With regular ale connoisseur Mark Briggs otherwise engaged this week, Matt Donlan stepped into the breach and headed off to Darwen for this week’s pub review
LOVE it or hate it JD Wetherspoon has changed the face of Britain’s high streets.
With hundreds of pubs across the UK and with at least one in most towns, the chain is now the major presence in the industry.
I know some people who wouldn’t been seen dead in a Wetherspoons, I know others who try to visit every one of their establishments in the land...and tick them off in a book tucked into their arorak pocket as they count them down.
Horses for courses, as they saying goes. If everyone was the same life would be pretty boring.
I fit in neither of those categories - but I do like what Tim Martin has done to the face of drinking.
And I do like their latest addition to East Lancashire, the Old Chapel in Darwen.

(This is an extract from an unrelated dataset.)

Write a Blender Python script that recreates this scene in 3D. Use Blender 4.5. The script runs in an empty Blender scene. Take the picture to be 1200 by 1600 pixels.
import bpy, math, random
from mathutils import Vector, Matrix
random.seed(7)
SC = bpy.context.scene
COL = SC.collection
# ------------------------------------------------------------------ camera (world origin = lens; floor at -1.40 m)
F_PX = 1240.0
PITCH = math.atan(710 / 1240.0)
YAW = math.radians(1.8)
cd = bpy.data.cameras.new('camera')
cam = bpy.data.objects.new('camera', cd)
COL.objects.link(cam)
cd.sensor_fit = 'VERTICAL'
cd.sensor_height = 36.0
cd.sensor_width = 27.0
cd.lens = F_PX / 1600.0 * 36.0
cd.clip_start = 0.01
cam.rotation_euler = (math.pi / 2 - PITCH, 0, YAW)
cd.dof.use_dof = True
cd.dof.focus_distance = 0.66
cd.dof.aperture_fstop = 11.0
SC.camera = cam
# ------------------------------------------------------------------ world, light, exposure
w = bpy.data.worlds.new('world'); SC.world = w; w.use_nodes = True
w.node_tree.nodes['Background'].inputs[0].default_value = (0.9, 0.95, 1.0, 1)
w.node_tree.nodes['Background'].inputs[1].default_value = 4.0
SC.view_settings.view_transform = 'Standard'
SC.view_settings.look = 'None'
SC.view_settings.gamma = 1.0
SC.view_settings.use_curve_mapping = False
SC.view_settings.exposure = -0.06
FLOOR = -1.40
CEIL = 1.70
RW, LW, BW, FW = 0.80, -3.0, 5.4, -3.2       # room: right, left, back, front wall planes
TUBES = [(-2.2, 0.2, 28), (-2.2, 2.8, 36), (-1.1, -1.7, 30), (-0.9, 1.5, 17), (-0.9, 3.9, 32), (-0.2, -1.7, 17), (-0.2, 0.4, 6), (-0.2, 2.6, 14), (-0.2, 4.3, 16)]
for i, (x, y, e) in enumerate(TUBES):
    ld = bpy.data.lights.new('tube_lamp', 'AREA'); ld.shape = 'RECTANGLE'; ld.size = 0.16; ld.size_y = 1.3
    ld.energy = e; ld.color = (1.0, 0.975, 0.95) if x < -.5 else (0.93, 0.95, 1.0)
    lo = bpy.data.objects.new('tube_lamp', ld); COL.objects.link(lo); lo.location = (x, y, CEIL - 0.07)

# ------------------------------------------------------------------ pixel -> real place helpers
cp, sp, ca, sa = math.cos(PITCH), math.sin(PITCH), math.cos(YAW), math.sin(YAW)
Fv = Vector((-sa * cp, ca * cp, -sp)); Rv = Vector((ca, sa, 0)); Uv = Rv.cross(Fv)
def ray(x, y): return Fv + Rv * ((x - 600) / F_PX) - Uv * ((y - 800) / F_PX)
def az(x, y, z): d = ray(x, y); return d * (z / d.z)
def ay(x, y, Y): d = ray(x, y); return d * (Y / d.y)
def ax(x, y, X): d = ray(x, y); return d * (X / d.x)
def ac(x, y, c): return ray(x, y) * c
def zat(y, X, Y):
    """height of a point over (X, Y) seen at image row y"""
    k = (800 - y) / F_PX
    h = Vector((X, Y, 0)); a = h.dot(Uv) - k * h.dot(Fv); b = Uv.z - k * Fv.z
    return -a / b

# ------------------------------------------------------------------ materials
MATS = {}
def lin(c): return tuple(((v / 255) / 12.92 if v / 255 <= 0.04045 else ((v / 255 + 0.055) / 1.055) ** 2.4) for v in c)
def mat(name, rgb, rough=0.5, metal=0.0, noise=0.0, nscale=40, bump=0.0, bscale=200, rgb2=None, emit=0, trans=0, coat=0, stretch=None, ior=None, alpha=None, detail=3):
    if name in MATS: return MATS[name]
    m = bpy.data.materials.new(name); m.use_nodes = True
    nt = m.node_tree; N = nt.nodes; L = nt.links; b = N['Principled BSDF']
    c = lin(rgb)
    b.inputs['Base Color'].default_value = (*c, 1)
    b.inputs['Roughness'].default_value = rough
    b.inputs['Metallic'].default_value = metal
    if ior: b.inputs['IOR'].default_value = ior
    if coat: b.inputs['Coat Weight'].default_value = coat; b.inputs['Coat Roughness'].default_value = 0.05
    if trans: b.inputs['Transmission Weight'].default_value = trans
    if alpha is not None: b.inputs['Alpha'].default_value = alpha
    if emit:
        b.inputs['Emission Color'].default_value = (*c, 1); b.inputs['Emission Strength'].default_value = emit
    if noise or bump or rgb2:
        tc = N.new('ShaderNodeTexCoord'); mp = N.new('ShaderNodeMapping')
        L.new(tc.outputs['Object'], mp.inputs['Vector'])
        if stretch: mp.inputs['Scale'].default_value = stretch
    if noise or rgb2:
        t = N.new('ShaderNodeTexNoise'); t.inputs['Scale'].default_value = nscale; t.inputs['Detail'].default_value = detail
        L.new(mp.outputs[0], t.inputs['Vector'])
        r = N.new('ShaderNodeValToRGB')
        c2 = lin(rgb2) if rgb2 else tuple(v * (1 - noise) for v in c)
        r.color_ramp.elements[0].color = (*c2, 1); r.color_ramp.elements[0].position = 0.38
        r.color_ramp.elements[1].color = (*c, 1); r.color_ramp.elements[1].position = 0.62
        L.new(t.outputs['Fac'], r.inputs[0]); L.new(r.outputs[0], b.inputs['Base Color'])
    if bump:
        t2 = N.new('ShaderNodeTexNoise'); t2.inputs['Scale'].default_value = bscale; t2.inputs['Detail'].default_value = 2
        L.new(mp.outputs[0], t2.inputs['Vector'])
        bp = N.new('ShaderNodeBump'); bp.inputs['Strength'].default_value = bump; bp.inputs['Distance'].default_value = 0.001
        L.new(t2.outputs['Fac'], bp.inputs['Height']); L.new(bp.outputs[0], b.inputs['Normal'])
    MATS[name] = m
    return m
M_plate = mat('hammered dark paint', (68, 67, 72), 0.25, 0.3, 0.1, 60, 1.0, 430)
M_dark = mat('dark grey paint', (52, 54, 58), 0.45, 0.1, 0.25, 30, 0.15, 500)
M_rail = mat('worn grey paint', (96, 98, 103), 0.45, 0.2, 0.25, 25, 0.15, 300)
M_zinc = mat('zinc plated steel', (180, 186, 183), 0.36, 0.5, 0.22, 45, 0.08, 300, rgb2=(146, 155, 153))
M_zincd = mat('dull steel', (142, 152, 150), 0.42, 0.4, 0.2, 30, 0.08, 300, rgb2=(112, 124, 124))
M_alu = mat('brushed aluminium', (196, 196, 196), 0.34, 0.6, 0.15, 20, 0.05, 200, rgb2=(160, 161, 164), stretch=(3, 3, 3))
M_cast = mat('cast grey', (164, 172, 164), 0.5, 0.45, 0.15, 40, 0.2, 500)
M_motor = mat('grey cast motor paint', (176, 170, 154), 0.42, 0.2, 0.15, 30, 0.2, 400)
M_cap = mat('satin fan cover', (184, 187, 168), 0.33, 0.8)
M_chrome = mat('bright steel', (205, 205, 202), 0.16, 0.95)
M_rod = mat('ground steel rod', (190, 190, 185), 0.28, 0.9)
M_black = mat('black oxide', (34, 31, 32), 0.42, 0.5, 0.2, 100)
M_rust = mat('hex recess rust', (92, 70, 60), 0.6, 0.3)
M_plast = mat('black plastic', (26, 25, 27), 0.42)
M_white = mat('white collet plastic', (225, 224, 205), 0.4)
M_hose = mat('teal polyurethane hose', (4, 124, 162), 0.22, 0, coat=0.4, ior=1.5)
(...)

The town was crying out for somewhere different and when it opened back in January there was real excitement among local drinkers. I liked the pub when I called in a couple of days after it opened and I liked it when I went in the other day, after it has had plenty of time to ‘bed in’.
The Old Chapel was an ambitious conversion from a redundant old Methodist chapel and a splendid job they did too.
You can’t miss the spectacular open staircase as you walk through the doors and that is a feature I am glad they kept.
The stairs lead to a balcony seating area and, as this is Wetherspoon’s the toilets, but they also create the impression of a divide in the pub with one side of the open plan room pretty much turning into the dining area and quieter zone with the bar dominating the other half of the room.
It’s the bar that most people go into a pub for and you are always well catered for in a Wetherspoon’s with a guaranteed selection of real ales as well as the other standards.
The price is right and the food is right and while the service can sometimes be more comparable to a supermarket than your friendly local boozer, that’s what you always get.
The staff are all very efficient and pleasant but on my visit seemed to be in a hurry to get away whoever they had been serving to disappear off the bar to do something else.
Of course, if they see a regular face that may well be different and they may actually interact with people – and to be fair some of the characters who can get into a Wetherspoons during the day would turn someone who had just got back from a trip to kiss the Blarney Stone silent.
But as I said earlier it takes all sorts – and that’s what is done so well in the Old Chapel.